[Recorded data]
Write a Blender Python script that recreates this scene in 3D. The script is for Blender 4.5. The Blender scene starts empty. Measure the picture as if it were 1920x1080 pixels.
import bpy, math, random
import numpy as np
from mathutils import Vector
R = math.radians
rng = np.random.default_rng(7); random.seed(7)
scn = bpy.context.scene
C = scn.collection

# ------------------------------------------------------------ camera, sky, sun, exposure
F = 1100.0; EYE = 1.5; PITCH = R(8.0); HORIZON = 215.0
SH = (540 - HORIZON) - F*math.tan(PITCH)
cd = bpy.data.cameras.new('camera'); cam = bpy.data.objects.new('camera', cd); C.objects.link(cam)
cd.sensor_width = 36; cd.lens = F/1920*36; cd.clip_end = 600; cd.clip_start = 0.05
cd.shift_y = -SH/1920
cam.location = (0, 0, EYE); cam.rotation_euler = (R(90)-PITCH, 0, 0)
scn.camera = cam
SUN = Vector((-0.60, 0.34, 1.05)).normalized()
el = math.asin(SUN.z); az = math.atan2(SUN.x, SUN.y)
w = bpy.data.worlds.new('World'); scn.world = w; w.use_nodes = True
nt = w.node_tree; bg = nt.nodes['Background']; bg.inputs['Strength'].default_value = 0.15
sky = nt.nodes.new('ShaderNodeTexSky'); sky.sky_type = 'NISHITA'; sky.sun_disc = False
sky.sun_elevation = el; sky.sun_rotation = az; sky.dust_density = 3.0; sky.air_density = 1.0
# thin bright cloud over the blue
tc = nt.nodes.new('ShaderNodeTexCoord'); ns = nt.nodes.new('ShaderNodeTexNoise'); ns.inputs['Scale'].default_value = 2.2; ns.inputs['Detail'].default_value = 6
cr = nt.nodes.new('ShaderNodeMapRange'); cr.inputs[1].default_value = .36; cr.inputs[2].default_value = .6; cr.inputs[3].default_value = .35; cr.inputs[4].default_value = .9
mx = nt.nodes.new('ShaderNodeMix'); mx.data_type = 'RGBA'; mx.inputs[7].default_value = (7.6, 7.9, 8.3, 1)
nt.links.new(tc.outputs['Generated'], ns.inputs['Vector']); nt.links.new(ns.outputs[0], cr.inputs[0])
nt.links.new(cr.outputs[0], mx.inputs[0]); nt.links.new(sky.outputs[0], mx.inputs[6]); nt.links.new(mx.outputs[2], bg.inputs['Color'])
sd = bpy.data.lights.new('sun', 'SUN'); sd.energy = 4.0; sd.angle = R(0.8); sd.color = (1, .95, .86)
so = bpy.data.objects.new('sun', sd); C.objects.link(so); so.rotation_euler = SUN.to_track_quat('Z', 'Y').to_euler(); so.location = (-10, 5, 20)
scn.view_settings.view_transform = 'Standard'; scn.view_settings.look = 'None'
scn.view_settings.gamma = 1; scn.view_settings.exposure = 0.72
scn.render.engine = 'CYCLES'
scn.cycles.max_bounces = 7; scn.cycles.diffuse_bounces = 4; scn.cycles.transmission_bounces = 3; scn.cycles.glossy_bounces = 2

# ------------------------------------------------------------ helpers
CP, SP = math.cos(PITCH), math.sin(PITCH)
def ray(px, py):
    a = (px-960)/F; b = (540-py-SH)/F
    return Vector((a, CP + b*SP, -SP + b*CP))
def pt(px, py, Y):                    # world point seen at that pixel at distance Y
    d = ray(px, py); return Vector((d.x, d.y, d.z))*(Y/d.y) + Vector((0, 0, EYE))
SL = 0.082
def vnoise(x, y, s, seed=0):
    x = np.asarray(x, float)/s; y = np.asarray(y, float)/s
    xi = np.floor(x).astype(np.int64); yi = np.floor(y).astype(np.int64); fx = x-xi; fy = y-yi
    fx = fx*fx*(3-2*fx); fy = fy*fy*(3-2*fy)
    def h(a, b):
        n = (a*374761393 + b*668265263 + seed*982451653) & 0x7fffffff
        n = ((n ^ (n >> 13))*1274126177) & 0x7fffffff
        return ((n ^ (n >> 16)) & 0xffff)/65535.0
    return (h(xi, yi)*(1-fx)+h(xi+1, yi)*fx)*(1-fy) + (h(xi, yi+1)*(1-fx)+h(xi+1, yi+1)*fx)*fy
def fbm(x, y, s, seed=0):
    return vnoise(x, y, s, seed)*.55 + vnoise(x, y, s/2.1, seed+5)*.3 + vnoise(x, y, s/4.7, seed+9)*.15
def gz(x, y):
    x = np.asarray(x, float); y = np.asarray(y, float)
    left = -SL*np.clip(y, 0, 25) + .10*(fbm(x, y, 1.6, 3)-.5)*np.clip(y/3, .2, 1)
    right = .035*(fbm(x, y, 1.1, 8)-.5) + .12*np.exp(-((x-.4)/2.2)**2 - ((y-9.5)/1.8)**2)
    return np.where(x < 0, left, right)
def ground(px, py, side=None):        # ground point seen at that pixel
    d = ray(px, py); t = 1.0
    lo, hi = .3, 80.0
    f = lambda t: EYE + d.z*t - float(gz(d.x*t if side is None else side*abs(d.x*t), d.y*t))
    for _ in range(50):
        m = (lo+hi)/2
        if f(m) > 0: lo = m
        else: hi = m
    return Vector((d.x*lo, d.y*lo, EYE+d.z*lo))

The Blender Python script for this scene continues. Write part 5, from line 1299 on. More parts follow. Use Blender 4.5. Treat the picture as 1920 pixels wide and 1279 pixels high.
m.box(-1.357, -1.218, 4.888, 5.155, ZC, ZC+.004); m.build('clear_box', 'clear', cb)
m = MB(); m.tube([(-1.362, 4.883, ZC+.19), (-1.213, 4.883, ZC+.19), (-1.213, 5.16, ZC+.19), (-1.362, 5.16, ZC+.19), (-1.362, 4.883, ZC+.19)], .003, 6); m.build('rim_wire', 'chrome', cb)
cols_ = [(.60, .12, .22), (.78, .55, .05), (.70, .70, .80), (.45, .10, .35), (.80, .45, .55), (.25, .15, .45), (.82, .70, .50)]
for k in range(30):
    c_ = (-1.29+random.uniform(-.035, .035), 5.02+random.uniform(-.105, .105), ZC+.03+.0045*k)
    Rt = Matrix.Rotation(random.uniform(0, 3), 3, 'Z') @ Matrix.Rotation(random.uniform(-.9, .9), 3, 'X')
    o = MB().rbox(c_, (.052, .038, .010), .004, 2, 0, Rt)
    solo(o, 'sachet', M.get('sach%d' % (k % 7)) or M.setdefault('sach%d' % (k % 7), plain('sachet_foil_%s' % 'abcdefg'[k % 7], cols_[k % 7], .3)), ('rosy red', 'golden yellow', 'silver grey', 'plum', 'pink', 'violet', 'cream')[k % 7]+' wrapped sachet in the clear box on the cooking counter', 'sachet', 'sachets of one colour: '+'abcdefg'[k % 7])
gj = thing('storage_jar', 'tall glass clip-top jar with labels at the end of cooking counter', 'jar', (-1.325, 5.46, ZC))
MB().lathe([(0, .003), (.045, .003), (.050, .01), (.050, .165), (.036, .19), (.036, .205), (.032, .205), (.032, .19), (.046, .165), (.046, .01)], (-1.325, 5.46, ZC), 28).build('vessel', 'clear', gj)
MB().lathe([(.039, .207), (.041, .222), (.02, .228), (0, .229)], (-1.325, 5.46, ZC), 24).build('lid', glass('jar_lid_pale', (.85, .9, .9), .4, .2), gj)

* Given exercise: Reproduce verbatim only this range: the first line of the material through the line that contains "C = scn.collection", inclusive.

* Response to this exercise:
Write a Blender Python script that recreates this scene in 3D. The script is for Blender 4.5. The Blender scene starts empty. Measure the picture as if it were 1920x1080 pixels.
import bpy, math, random
import numpy as np
from mathutils import Vector
R = math.radians
rng = np.random.default_rng(7); random.seed(7)
scn = bpy.context.scene
C = scn.collection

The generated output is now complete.